• _SHORT PROBLEM_
Each line from the top of the listing through the one holding "random.seed(4)" should be restated word for word, with nothing added and no pictures.

(3D scene scripts)
━━━
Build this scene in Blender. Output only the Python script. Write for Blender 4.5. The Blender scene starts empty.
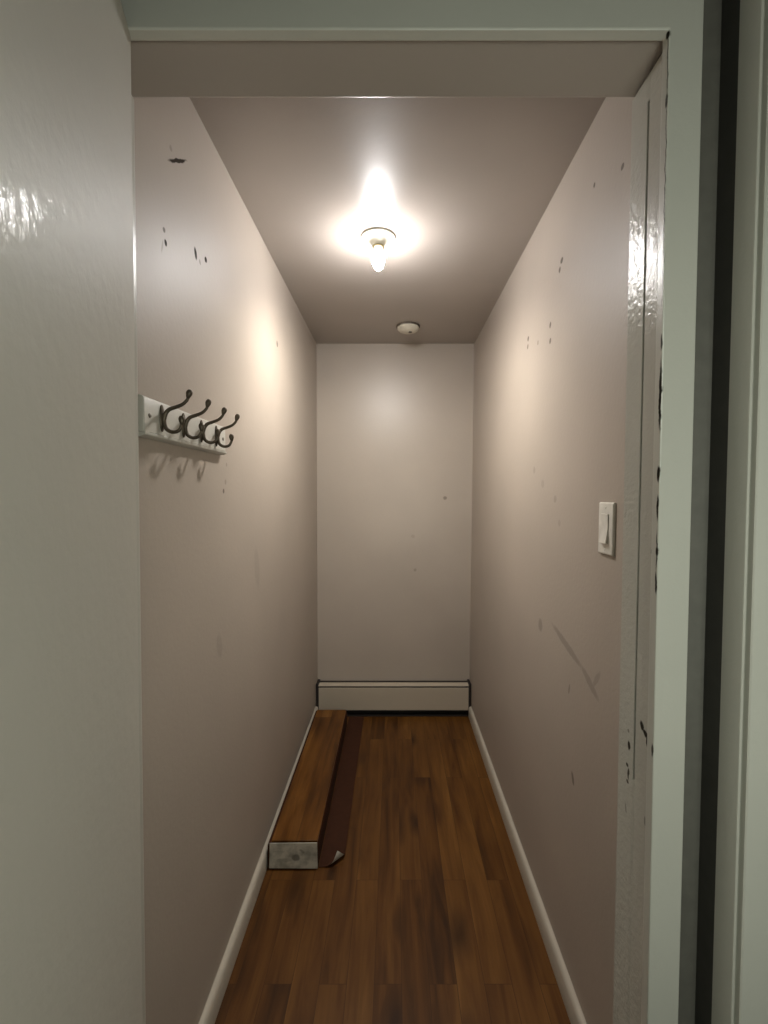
import bpy, bmesh, math, random
from mathutils import Vector, Matrix
PI = math.pi
sc = bpy.context.scene
COL = sc.collection
random.seed(4)

# ------------------------------------------------------------------ mesh helpers
def bm_box(bm, x0, x1, y0, y1, z0, z1, mat=0):
    vs = [bm.verts.new((x, y, z)) for z in (z0, z1) for y in (y0, y1) for x in (x0, x1)]
    fs = []
    for q in ((0, 2, 3, 1), (4, 5, 7, 6), (0, 1, 5, 4), (2, 6, 7, 3), (0, 4, 6, 2), (1, 3, 7, 5)):
        f = bm.faces.new([vs[i] for i in q]); f.material_index = mat; fs.append(f)
    return vs, fs

def bm_loft(bm, rings, close=True, cap=True, mat=0):
    """rings: lists of points of one length, joined in turn"""
    R = [[bm.verts.new(p) for p in r] for r in rings]
    n = len(R[0])
    for a, b in zip(R, R[1:]):
        for i in range(n if close else n - 1):
            f = bm.faces.new((a[i], a[(i + 1) % n], b[(i + 1) % n], b[i])); f.material_index = mat
    if cap:
        for r in (R[0][::-1], R[-1]):
            f = bm.faces.new(r); f.material_index = mat
    return R

def bm_lathe(bm, prof, seg=40, mat=0, centre=(0, 0, 0)):
    """prof: (radius, z) from one end to the other"""
    cx, cy, cz = centre
    rings = [[(cx + max(r, 1e-5) * math.cos(2 * PI * i / seg), cy + max(r, 1e-5) * math.sin(2 * PI * i / seg), cz + z)
              for i in range(seg)] for r, z in prof]
    bm_loft(bm, rings, True, True, mat)

def bm_tube(bm, pts, rad, seg=12, flat=None):
    pts = [Vector(p) for p in pts]
    rings = []
    n = len(pts)
    up = Vector((0, 1, 0))
    for i, p in enumerate(pts):
        t = (pts[min(i + 1, n - 1)] - pts[max(i - 1, 0)]).normalized()
        a = up - t * up.dot(t)
        a.normalize(); b = t.cross(a)
        r = rad[i] if isinstance(rad, (list, tuple)) else rad
        fl = flat[i] if flat else 1.0
        rings.append([p + a * (r * fl * math.cos(2 * PI * k / seg)) + b * (r * math.sin(2 * PI * k / seg)) for k in range(seg)])
    bm_loft(bm, rings)

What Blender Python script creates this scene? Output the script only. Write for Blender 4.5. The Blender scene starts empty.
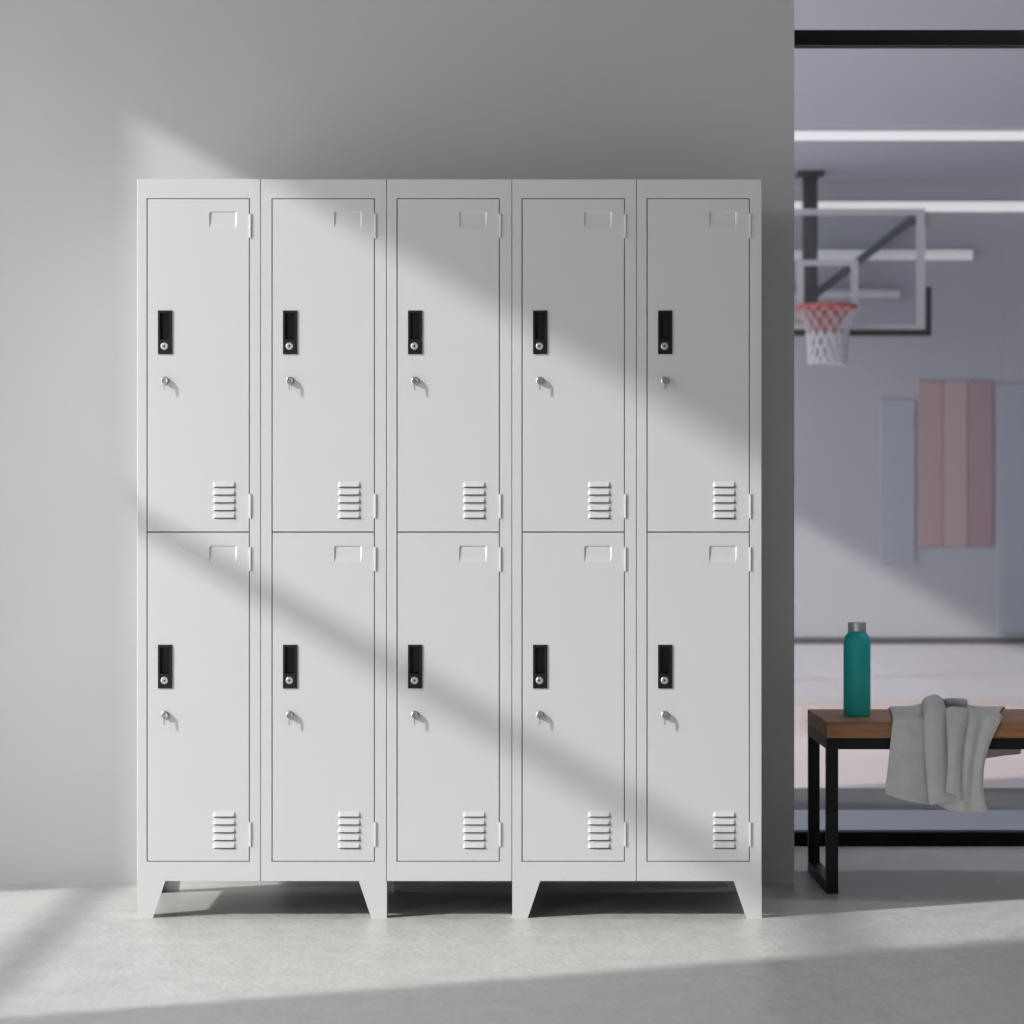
━━━
• _REPLY TO THE TASK_
Build this scene in Blender. Output only the Python script. Write for Blender 4.5. The Blender scene starts empty.
import bpy, bmesh, math, random
from mathutils import Vector, Matrix
PI = math.pi
sc = bpy.context.scene
COL = sc.collection
random.seed(4)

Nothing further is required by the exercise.